The conventional wisdom is that China is the most successful growth story ever seen, that it will overtake the United States in terms of GDP in the early 2020s and (for some China optimists) that it will overtake the U.S. in terms of GDP per capita by 2050. Certainly, that’s what Xi Jinping is aiming at, with his removal of the limits on his tenure and his attempt to dominate the world’s intellectual property by 2025.

There is just one problem: China’s economic statistics are largely fictitious, and the gap between statistics and reality is growing ever larger. If the statistics are nonsense, then probably the economic power is nonsense as well.

The most egregious flaw in China’s statistics is the savings rate. For decades we have been told that the Chinese people are extraordinary savers, with a savings rate of some 46% of GDP, according to the latest figures, compared with around 6.8% of GDP (Itself a figure recently and dubiously inflated by the Bureau of Economic Analysis) in the United States. Touchingly sentimental pictures are painted of the noble impoverished Chinese, earning one-fiftieth of a Western wage but nevertheless saving nearly half of that pittance, seven times the American rate of saving, because of the country’s notorious lack of social services for the elderly.
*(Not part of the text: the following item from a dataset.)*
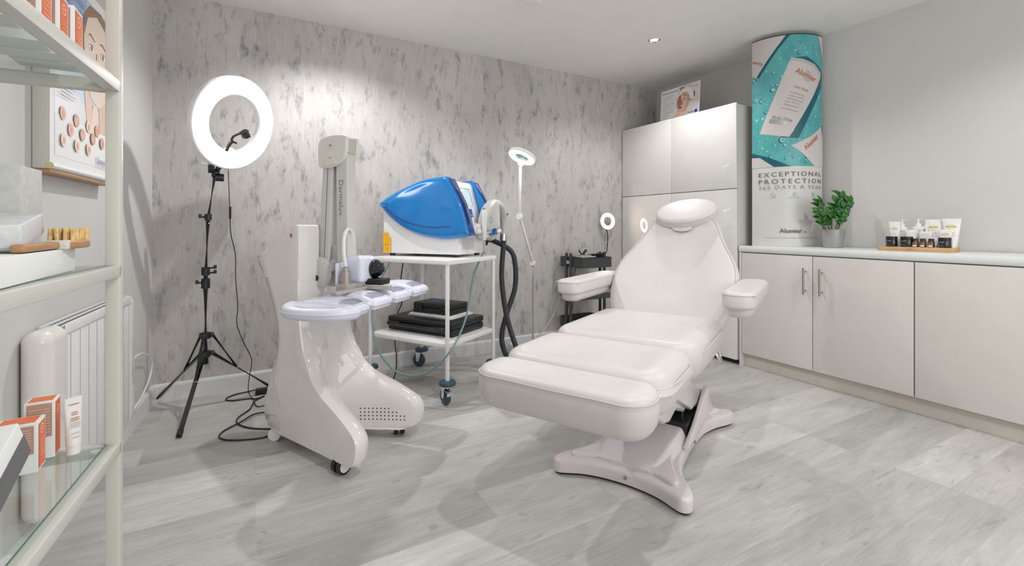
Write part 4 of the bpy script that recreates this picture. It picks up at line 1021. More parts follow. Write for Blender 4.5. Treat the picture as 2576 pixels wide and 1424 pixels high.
# ------------------------------------------------------------------ curved display stand
t = root('display_banner', 'tall curved advertising column with teal water droplet print standing on the worktop', 'banner', (0,0,0), 0)
P0, P1 = V(3.285,2.150), V(3.63,1.835); ch = P1-P0; CW = ch.length; cd_ = ch.normalized(); cn_ = V(-cd_.y, cd_.x); 
if cn_.dot(V(-1,-1)) < 0: cn_ = -cn_
SG = .115; RAD = (CW*CW/4+SG*SG)/(2*SG); HAF = math.asin(CW/2/RAD); UW = 2*RAD*HAF
def bmap(u, v, l=0):
    a = -HAF+u/RAD; p = (P0+P1)/2+cd_*(RAD*math.sin(a)+l*math.sin(a))+cn_*(RAD*math.cos(a)-(RAD-SG)+l*math.cos(a)); return V(p.x, p.y, v)
ZB, ZT = .9005, 2.418
bm = newbm(); n = 40
pl = [tuple(bmap(UW*k/n, 0))[:2] for k in range(n+1)]; back = [tuple(bmap(UW*k/n, 0, -.006))[:2] for k in range(n, -1, -1)]
loft(bm, [[(x,y,z) for x,y in pl+back] for z in (ZB, ZT)]); mk('curved_panel', bm, mat('banner_white', (.66,.65,.63), .3), t)
bm = newbm(); loft(bm, [[(x,y,z) for x,y in [tuple(bmap(UW*k/n,0,.002))[:2] for k in range(n+1)]+back] for z in (ZT, ZT+.006)]); mk('top_rim', bm, M['gap'], t)
def teal_mat():
    m = bpy.data.materials.new('teal_water_print'); m.use_nodes = True; nt = m.node_tree; b = nt.nodes['Principled BSDF']; L = nt.links.new
    tc = nt.nodes.new('ShaderNodeTexCoord'); n1 = nt.nodes.new('ShaderNodeTexNoise'); n1.inputs['Scale'].default_value = 12; L(tc.outputs['Object'], n1.inputs['Vector'])
    r = nt.nodes.new('ShaderNodeValToRGB'); e = r.color_ramp.elements; e[0].position = .3; e[0].color = (.07,.36,.38,1); e[1].position = .7; e[1].color = (.12,.46,.47,1)
    L(n1.outputs['Fac'], r.inputs['Fac']); L(r.outputs['Color'], b.inputs['Base Color']); b.inputs['Roughness'].default_value = .3; return m
tl, td, tll = teal_mat(), mat('print_deep_teal', (.005,.11,.15), .35), mat('print_light_teal', (.25,.62,.62), .35)
copper = mat('print_copper', (.50,.17,.09), .5); tubep = mat('print_tube_white', (.62,.58,.58), .4); tubes_ = mat('print_tube_shade', (.50,.47,.48), .4)
BM = [tl, td, tll, tubep, copper, M['greyd'], mat('print_grey_text', (.36,.34,.34), .5), tubes_, M['silver']]
def A(x, y):   # artwork layout: x 0-160, y 0 (top) - 535 (foot)
    return (UW*(x/160), ZT-(ZT-ZB)*(y/535))
fl = Flat(); 
def ap(pts, mi): fl.poly([A(*p) for p in pts], mi)
TT0 = 332
ap([(0,0),(160,0),(160,TT0),(0,TT0)], 0)
rnd = random.Random(3)
tubepoly = [(78,58),(100,62),(130,74),(152,93),(148,110),(74,258),(55,254),(18,244),(24,222),(70,80)]
for k in range(240):
    x, y = rnd.uniform(2,158), rnd.uniform(4,TT0-4); r = rnd.choice([1.3,1.6,2,2.4,3,3.8]) 
    if k < 6: r = [6,5.5,5,5,4.5,6][k]; x, y = [(60,60),(43,135),(26,155),(62,105),(30,190),(60,265)][k]
    u, v = A(x, y); s = UW/160; st = rnd.uniform(.9,1.35)
    fl.n = 1
    if k % 3: fl.ell(u, v, r*s, r*s*st, 1, n=12)
    fl.n = 2
    fl.ell(u+.25*r*s, v+.05*r*s, r*s*.80, r*s*st*.82, 2 if k % 2 else 0, n=10); fl.ell(u-.3*r*s, v+.35*r*s, r*s*.25, r*s*.3, 3, n=6)
fl.n = 5
ap([(86,58),(110,56),(150,82),(158,95),(152,130),(120,195),(92,262),(60,258)], 1); ap(tubepoly, 3)
ap([(78,58),(100,62),(130,74),(152,93),(151,100),(128,82),(98,70),(76,66)], 7); ap([(24,222),(70,230),(84,240),(74,258),(55,254),(18,244)], 3)
ap([(38,208),(62,214),(70,220),(66,228),(36,219)], 8)
ap([(66,0),(76,0),(52,36),(16,98),(8,90),(45,32)], 1); ap([(0,0),(68,0),(40,45),(10,96),(0,90)], 3); ap([(140,0),(160,0),(160,62),(150,30)], 3)
ap([(0,292),(30,304),(78,TT0),(0,TT0)], 1); ap([(0,304),(18,306),(46,TT0),(0,TT0)], 3)
ap([(78,280),(120,256),(152,228),(160,250),(160,TT0),(128,TT0),(100,300)], 3); ap([(152,228),(156,226),(160,240),(160,255)], 1)
fl.ell(*A(112,106), .03, .042, 7, n=20)
fl.text('Alumier', *A(84,96), .040, 4, width=.170, rot=-.42, bold=.02); fl.text('MD', *A(140,121), .014, 4, rot=-.42)
fl.text('Clear Shield', *A(82,133), .018, 4, width=.105, rot=-.35)
for k, s_ in enumerate(['Broad Spectrum','Sunscreen SPF 42','Crème solaire protectrice','avec FPS 42','à large spectre']): fl.text(s_, *A(76-k*3.2,146+k*7.2), .012, 6, width=.11-.012*(k in (0,3,4)), rot=-.35)
fl.text('ULTRA SHEER SUNSCREEN', *A(57,184), .008, 6, width=.12, rot=-.32); fl.text('60 mL / 2 fl oz', *A(42,207), .022, 5, width=.130, rot=-.3)
fl.text('Alumier', *A(108,292), .035, 4, width=.15, rot=.72, bold=.02); fl.text('Alumier', *A(26,62), .026, 4, width=.09, rot=2.7)
fl.text('EXCEPTIONAL', *A(16,357), .034, 5, width=UW*.84, spacing=1.3); fl.text('PROTECTION', *A(16,375), .034, 5, width=UW*.84, spacing=1.35)
fl.text('365 DAYS A YEAR', *A(16,389), .027, 6, width=UW*.84, spacing=1.3)
for x, s_ in ((44,'Reef Safe'),(86,'Mineral UV filters'),(127,'Cruelty-free')):
    fl.ell(*A(x,402), .013, .013, 2, n=16); fl.ell(*A(x,402), .010, .010, 3, n=16); fl.text(s_, *A(x,412), .008, 6, align='C')
fl.text('Alumier', *A(56,500), .030, 5, width=UW*.27, bold=.02); fl.text('MD', *A(102,500), .012, 5)
fl.text('www.alumiermd.co.uk | www.alumiermd.ie', *A(30,514), .010, 6, width=UW*.66)
fl.done('printed_artwork', BM, lambda u, v, l: bmap(u, v, .0004+l), t, step=.012, rng=(0, UW), eps=.00012)

# ------------------------------------------------------------------ potted plant
t = root('potted_plant', 'small green plant with glossy leaves in a silver pot on the worktop', 'potted plant', (3.47,1.685,.90), 0)
bm = newbm(); lathe(bm, [(0,.001),(.055,.001),(.057,.004),(.076,.118),(.077,.124),(.074,.125),(.071,.115),(0,.112)], seg=40); mk('pot', bm, M['pot'], t)
bm = newbm(); lathe(bm, [(0,.114),(.071,.114),(.0705,.108),(0,.106)], seg=24); mk('soil', bm, M['soil'], t)
rg = random.Random(5)
rt_ = V(.8705,-.4921,0)*1.0; fw = V(.4921,.8705,0)
def leafy(pts, n, size, k0=.35):
    P = catmull(pts, 8); bm = newbm(); tube(bm, pts, .0042, 8, 8, rf=lambda q: 1.3-.8*q); st = mk('stem', bm, M['stem'], t)
    bm = newbm()
    for i in range(n):
        f = k0+(1-k0)*i/(n-1); p = P[min(len(P)-1, int(f*(len(P)-1)))]; d = (P[min(len(P)-1, int(f*(len(P)-1))+1)]-P[max(0, int(f*(len(P)-1))-1)]).normalized()
        for s in (-1, 1):
            if i == n-1 and s == 1: dirv = d
            else: dirv = (rt_*s*.9+d*.75+fw*rg.uniform(-.5,.3)).normalized()
            nl = (fw*-1+V(0,0,.3)+rt_*rg.uniform(-.5,.5)); nl = (nl-dirv*nl.dot(dirv)).normalized(); sd = dirv.cross(nl)
            L = size*rg.uniform(.85,1.15)*(1-.25*abs(f-.7)); Wd = L*.30; rows = []
            for q in range(7):
                tq = q/6; w = Wd*math.sin(PI*min(1, tq**.8*.98+.02))**.8; c = p+dirv*L*tq+nl*(.012*math.sin(tq*PI)-.008*tq)
                rows.append([c-sd*w+nl*w*.35, c, c+sd*w+nl*w*.35])
            for A_, B_ in zip(rows, rows[1:]):
                for j in range(2):
                    addfaces(bm, [A_[j], A_[j+1], B_[j+1], B_[j]], [(0,1,2,3)])
    o = mk('leaves', bm, M['leaf'], st, angle=60)
    md = o.modifiers.new('s', 'SOLIDIFY'); md.thickness = .0008
def at(r_, z_, f_=0): return tuple(rt_*r_+fw*f_+V(0,0,z_))
leafy([at(-.045,.11), at(-.07,.16), at(-.095,.22), at(-.10,.30)], 7, .066, .3)
leafy([at(-.01,.11), at(-.005,.2), at(.01,.28), at(.045,.34)], 6, .070, .35)
leafy([at(-.015,.11,.01), at(-.025,.15,.01), at(-.035,.19,.02), at(-.05,.215,.02)], 4, .045, .4)
leafy([at(.012,.11,-.01), at(.02,.16,-.01), at(.035,.20,-.02), at(.04,.23,-.02)], 4, .05, .35)
leafy([at(.03,.11), at(.055,.19), at(.075,.26), at(.10,.31)], 6, .068, .3)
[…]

If China really had a savings rate of 46%, the economy would look quite different. There would be very little debt in the system; the banks would have very low loans to deposits ratio and low leverage, like banks in the nineteenth century Britain. Consumer debt would be almost non-existent, while the Chinese market would have an enormous variety of saving and investment schemes, to take care of all the accumulated wealth. New company formation would be very high, but “venture capital” would be very scarce, because new companies would be capitalized from the savings of the founders’ relatives and friends. Overall, China might well have a rapid growth rate, but it would be a very contented, stable economy.